Molti cristiani stanno lasciando regioni del Medio Oriente a causa degli attacchi contro le comunità locali. Che cosa succede in Egitto?
«Lo stesso è accaduto in Egitto negli anni Settanta, Ottanta e Novanta. C’è stata l’emigrazione di massa dei cristiani a causa di ondate di violenza legate all’irrobustirsi del fondamentalismo islamico. Ora, invece, ci sono scontri periodici».
Da cosa deriva il clima d’odio?
«In Egitto è presente un islam politico e fanatico. L’ostilità contro le minoranze cristiani nasce da qui».
Per le autorità, l’attacco di ieri è una vendetta per il presunto stupro di una bimba musulmana da parte di un cristiano, a novembre.
«Non può essere vero. Qualsiasi cosa sia successa a novembre, aveva già innescato violenze. I copti della zona hanno ricevuto una punizione di massa ed è stato abbastanza: le loro case e le loro chiese sono state date alle fiamme (a novembre, nell’area ci sono stati scontri durati cinque giorni tra musulmani e cristiani, ndr). La questione non può certo riaccendersi dopo due mesi. È una scusa utilizzata dalle autorità ed è inaccettabile. E l’attacco è arrivato proprio il 7 gennaio, la data è simbolica: gli spari erano diretti contro la congregazione che celebrava il Natale».

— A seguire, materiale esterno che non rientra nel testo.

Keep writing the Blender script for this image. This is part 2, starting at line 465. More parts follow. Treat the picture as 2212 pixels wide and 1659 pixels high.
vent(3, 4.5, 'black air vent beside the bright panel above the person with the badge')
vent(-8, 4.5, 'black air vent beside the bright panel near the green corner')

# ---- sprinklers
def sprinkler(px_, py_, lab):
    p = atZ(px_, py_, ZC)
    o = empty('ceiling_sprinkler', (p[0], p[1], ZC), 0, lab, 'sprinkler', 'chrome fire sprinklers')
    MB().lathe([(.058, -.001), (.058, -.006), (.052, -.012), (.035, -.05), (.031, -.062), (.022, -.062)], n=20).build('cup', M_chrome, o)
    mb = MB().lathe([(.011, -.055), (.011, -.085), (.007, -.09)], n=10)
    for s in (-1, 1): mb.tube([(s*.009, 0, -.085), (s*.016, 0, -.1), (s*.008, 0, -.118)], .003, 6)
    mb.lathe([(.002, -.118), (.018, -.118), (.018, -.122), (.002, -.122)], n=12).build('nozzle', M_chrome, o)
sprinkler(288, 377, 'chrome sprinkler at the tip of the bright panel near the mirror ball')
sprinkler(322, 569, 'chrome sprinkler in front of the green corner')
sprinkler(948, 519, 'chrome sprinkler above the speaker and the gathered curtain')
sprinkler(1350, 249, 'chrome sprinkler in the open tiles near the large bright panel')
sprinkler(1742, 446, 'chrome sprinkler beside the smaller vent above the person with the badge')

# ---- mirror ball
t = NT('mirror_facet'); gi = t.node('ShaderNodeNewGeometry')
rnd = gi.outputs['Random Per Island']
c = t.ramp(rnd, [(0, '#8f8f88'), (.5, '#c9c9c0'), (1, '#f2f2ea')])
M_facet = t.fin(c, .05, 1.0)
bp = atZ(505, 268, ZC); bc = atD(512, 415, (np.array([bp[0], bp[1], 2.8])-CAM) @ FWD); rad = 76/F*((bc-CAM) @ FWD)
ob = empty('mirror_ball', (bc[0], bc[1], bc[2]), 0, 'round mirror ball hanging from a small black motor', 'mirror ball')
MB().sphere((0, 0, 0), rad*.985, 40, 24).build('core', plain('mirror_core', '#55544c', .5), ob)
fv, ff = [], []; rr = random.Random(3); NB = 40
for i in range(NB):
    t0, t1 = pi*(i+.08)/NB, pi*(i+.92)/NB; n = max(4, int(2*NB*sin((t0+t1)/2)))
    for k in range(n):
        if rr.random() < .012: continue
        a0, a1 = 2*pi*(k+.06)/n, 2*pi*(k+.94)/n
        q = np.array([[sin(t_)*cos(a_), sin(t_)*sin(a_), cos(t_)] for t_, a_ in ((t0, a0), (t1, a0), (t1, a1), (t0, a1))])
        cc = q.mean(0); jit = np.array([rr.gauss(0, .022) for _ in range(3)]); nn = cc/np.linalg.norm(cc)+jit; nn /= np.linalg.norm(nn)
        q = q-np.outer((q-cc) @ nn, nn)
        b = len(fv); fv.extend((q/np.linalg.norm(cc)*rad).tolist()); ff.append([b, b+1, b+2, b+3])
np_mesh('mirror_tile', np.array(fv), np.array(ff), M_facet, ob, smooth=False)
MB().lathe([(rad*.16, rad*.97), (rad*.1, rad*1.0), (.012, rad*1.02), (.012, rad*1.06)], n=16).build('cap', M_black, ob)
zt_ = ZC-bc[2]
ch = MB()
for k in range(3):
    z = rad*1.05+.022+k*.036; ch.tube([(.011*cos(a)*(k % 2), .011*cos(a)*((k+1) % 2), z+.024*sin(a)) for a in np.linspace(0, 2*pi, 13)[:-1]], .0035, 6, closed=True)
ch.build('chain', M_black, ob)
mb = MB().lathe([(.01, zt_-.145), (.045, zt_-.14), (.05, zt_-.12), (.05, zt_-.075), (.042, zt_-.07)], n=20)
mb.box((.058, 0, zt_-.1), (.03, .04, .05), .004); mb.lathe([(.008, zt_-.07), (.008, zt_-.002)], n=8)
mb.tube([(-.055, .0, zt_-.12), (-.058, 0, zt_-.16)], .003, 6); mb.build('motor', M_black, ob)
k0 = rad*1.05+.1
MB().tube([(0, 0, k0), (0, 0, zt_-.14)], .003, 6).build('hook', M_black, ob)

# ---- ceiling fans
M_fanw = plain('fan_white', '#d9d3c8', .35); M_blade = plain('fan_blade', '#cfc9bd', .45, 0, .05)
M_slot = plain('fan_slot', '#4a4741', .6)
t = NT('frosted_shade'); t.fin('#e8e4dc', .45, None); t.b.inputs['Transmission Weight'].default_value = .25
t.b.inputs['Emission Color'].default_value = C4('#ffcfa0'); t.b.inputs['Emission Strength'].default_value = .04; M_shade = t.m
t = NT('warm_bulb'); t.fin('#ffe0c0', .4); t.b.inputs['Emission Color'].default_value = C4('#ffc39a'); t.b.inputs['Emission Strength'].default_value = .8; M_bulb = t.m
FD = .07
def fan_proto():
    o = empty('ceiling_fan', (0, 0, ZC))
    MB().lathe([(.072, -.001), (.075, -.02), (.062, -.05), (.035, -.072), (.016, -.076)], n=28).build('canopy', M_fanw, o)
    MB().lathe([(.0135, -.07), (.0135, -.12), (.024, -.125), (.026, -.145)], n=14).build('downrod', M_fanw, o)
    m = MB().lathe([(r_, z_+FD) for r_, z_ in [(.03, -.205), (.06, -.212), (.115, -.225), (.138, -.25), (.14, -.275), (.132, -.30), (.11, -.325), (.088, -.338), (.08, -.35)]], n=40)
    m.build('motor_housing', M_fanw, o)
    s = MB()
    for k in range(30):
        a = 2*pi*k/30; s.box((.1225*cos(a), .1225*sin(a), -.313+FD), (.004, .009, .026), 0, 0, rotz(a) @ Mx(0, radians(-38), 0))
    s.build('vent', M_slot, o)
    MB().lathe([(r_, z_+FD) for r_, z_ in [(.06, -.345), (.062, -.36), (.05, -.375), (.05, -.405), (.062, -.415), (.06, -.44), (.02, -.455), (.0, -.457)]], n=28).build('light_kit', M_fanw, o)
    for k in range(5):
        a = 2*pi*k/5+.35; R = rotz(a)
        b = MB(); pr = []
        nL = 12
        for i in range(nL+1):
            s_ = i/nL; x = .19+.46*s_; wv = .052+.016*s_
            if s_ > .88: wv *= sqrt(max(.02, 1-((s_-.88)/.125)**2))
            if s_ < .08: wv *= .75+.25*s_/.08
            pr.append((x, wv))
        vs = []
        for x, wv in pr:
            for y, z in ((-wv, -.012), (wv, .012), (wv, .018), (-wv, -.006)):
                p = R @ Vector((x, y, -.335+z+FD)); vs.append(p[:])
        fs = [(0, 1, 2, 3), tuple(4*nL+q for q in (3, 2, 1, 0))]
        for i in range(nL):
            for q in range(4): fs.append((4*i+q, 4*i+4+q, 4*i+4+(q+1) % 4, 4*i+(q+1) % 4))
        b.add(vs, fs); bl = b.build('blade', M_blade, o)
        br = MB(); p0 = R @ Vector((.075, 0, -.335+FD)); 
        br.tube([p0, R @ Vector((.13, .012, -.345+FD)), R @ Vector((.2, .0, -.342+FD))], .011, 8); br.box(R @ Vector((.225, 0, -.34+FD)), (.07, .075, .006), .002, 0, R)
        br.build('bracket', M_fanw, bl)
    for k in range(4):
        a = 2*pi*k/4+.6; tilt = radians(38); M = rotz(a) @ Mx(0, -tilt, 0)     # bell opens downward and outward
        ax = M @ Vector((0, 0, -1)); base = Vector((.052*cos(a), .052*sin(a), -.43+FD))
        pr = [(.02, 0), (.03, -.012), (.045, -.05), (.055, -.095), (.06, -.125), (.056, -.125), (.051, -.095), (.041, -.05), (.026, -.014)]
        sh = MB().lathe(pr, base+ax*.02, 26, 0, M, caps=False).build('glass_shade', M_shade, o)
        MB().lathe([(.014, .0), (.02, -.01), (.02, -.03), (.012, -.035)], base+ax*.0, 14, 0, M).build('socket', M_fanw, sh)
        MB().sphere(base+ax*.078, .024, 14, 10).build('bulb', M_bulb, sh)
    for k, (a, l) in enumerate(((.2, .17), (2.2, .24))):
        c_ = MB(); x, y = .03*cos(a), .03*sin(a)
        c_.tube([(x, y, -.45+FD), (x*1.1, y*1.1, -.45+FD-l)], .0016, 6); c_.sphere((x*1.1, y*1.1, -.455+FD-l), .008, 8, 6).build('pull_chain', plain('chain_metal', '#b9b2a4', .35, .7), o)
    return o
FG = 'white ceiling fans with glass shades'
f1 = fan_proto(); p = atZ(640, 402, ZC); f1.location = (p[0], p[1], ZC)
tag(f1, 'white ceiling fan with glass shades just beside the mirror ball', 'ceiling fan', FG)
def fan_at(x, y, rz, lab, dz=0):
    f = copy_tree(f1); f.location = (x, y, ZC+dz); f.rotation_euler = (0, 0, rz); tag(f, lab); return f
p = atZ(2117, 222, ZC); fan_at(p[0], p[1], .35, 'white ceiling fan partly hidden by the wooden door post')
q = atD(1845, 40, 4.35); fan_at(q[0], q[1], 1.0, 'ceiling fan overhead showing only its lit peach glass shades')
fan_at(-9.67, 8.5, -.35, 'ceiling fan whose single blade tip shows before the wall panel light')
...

Il governo egiziano cosa fa per diminuire le tensioni?
«Lascia la situazione deteriorarsi. Le forze di sicurezza lanciano segnali sbagliati ogni volta che non implementano le leggi o tardano ad arrestare i colpevoli».
Come dovrebbero dunque agire le autorità per favorire le relazioni interreligiose?
«Potrebbero evitare le ostilità all’origine e implementare le leggi dopo i crimini: fare del loro meglio per arrestare i perpetratori e per raccogliere informazioni. Ma nella maggior parte dei casi i criminali sono rilasciati per mancanza di prove».
C’è dibattito sulla questione nel Paese o è ancora un tabù?
«Sì, ne parlano i mass media governativi ma soprattutto quelli privati.

Dopo i violenti fatti di Alessandria nel 2005 (sette chiese furono attaccate e ci furono quattro morti, ndr) ci sono state anche alcune manifestazioni. Ormai l’opinione pubblica egiziana è consapevole della situazione».